輸入企業からは「毎晩ノックアウトの夢を見る。何とかして円安を止めてほしい」(大阪の中小企業)との悲鳴が上がる。ある近畿地方の地方銀行では急激な円安進行で一気に500件の顧客でドル買いの権利消失が発生したといい、対応に追われた。

ノックアウト・オプションを使って市場より安い価格でドルを調達する権利を失った輸入企業は、事業継続のためにはそれでもドルを調達するしかない。

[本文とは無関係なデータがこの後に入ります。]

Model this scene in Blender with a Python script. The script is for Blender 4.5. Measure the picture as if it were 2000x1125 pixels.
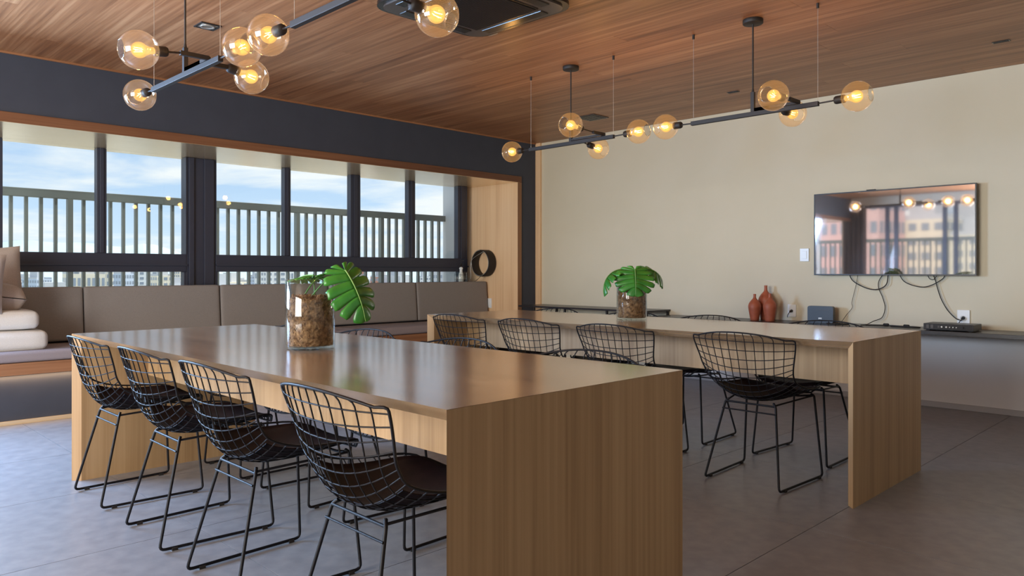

この場合、足元の円安水準でスポット市場で調達するか、オプション市場で再びノックアウト・オプションの契約を結び直すことが必要になる。この場合でも売り方の金融機関がヘッジで円売り・ドル買いに動く必要があるため、どちらにせよノックアウト・オプションによるドル買い権利の消失は、新たな円安材料となる。

実際、この影響は既に出始めているようだ。

オプション市場でプット(円を売る権利)からコール(円を買う権利)の需要を差し引いた指標は「リスクリバーサル」と呼ばれ、市場参加者による円相場の先行き予想として使われる。足元ではリスクリバーサルは多くの期間で円安を示唆する「円売り超過」となっている。ノックアウトに追い込まれた輸入企業の円売りが新たに構築されつつあることを映している可能性がある。

足元の急速な円安進行は、通貨オプション取引に絡む「実需の円売り」を引き出し、さらなる円の下落を促した。市場からは「145円の水準にもノックアウト・オプションがたまっている」との声がある。ドル円相場が145円を超えて下落するようなら、さらに大きな円安の余地が生まれるといえそうだ。